Speaking of retail, my wife was shopping at a JCPenney not too long ago, when, after just a bit of small talk, a sales associate provided quite a sophisticated account of new CEO Ron Johnson’s ambitious and controversial strategy to redefine and reposition the chain, reducing the number of coupons, promotions, sales, and other special events that meant nobody ever entered a JCPenney otherwise.

Johnson, the sales associate explained, had decided that relying on an endless stream of gimmicks instead of solid merchandising was, in the end, a losing strategy, so he had to try something bold and different.

We have two CEOs, with very different styles and facing very different situations, who understand that being smart is never enough to lead a large organization. Not by itself.

Making sure everyone is smart about what matters. Making sure that everyone understands what you’re trying to accomplish, and why you chose a particular path … that’s what makes the difference between leading people and dragging them along.

Johnson probably faces the tougher situation. JCPenney has to redefine its customer’s expectations. That isn’t an instantaneous process, as Netflix found out last year, even if your strategy is the right one … and nobody ever knows if it’s the right one until hindsight has had a chance to replace foresight. Meanwhile, you’ll inevitably disappoint your customers in the short term. Which is why every sales clerk needs to understand why.
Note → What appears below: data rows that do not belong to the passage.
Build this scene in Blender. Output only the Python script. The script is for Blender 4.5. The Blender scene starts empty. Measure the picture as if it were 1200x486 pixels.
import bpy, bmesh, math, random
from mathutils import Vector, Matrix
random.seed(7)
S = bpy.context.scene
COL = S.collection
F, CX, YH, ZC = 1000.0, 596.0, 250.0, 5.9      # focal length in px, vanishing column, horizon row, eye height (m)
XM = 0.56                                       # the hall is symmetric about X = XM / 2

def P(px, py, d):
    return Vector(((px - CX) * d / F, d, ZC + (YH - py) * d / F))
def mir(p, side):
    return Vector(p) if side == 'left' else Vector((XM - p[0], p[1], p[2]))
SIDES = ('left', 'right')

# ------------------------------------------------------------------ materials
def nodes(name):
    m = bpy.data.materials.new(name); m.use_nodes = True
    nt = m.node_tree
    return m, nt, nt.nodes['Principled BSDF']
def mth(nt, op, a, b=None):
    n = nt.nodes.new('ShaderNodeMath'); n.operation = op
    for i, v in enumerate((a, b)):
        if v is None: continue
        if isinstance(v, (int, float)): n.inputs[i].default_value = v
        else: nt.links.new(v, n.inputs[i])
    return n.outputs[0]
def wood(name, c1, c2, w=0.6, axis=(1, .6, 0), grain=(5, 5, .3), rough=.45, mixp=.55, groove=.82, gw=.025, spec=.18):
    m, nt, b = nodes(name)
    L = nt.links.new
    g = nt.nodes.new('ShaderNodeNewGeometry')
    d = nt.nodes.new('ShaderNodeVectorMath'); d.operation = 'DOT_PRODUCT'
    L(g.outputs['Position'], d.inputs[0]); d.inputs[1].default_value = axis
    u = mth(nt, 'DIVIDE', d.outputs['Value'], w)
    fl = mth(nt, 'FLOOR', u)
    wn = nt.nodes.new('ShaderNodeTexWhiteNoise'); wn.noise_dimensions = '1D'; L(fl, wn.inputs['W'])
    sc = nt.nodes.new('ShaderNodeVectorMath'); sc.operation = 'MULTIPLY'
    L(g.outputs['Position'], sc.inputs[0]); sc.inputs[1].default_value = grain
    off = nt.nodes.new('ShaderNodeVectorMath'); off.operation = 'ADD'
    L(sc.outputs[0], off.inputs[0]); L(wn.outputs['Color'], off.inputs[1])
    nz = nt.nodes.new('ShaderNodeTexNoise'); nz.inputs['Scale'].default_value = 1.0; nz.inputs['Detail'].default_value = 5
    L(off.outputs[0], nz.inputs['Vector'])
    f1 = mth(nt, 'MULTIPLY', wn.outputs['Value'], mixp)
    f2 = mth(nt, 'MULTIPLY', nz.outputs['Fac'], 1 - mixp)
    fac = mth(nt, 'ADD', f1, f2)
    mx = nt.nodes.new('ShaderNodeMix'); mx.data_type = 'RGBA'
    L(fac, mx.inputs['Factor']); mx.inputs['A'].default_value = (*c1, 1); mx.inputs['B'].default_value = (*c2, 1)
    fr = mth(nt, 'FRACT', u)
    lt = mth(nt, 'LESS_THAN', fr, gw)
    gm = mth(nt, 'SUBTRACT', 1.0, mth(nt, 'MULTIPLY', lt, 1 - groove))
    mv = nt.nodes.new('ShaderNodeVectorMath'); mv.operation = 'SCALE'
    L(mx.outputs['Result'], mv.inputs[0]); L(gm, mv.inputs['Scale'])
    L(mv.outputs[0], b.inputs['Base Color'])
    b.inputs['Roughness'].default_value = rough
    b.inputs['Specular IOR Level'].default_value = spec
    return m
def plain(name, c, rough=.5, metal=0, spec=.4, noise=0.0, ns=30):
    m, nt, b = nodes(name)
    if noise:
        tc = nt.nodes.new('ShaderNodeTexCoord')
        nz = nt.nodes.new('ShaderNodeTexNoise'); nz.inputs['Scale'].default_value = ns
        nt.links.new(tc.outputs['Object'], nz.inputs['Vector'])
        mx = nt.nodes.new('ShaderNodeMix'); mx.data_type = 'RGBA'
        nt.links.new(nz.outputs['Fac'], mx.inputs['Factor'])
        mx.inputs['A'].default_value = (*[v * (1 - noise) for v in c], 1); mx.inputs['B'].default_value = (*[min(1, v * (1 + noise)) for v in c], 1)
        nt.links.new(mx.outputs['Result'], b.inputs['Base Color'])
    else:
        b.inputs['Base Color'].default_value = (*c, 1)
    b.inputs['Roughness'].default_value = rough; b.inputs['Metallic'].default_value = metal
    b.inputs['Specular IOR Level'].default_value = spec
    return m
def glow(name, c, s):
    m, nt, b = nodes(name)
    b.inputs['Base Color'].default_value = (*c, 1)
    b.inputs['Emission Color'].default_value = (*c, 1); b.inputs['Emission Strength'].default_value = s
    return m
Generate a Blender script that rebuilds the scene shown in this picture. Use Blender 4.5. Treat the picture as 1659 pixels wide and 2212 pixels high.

But Erickson faces the trickier challenge, because “Yes, of course we want strong profits — that’s why I want every employee focused on making a difference in our customers’ lives and communities, not on just making a buck. And no, this doesn’t mean you get an unlimited budget for it,” is a pretty subtle message.

Subtle, but smart, because for most people most of the time, knowing they’re making a difference is a lot more energizing than knowing they’re making one more dollar for the company.

Your take-home: If you hold a leadership position, think through how you help employees connect the dots between what they do and something that matters.

It helps, of course, if the company you work in does something that matters. Which it probably does, even if the company’s top executives have lost sight of it … something that, sadly, happens far too often.

And if it doesn’t do something that matters, I have a question:

Why are you working there?

Comments (3)

  • I believe you’ve mentioned them before, but Southwest Airlines fits squarely into this mold. As it’s been explained to me:

    Most companies focus on profit – the bottom line – although they invariably claim to be customer-focused. To the extent that customers really do matter, it’s largely when someone thinks “we don’t have enough of them” or “they don’t spend enough” or worse, one of them has a complaint (often due to that relentless focus on profit) that makes it up the chain to the top – where orders are barked down to fix it, or worse, heads roll. Employees are seen as costs and blame targets.

    Southwest, by contrast, makes no bones about it: they consider it a top priority to take care of their employees and treat them fairly. Their argument is that if the company takes care of the employees, the employees will take care of the customers, and the customers will take care of the profit. Of course, it’s really not that straightforward, and Southwest does focus on keeping costs low, but it’s not obnoxious about it and they don’t strip services out of what used to be included in a basic fare to charge extra for them. It’s not a surprise that even though they’re heavily unionized, management and labor are consistently able to negotiate contract amendments with little rancor and (if I’m not mistaken) no work stoppages or strikes in the airline’s history.

  • Two jobs, two answers: as an environmental chemist, I spent 20 years in industry prior to moving to government-I do see an opportunity every day to make the environment a better place to breathe and live. As an Orthodox priest, my entire life is an opportunity to make a difference in someone else’s…
    A grand article, Bob–kudos to both CEOs!
    Fr. Bob

  • That was a wonderful article.

    I work for a power utility and I realize that what I do can have an effect on the bottom line. I don’t work directly with the customers paying their monthly bill but instead with the dispatchers that literally keep the lights on. As such, I consider my job to be to maintain (my part of) the computer system and to provide tools that they can use to perform their job more efficiently and safely. I’ve been doing this for 30 years now and I still enjoy the work and enjoy the occassional kudos from them.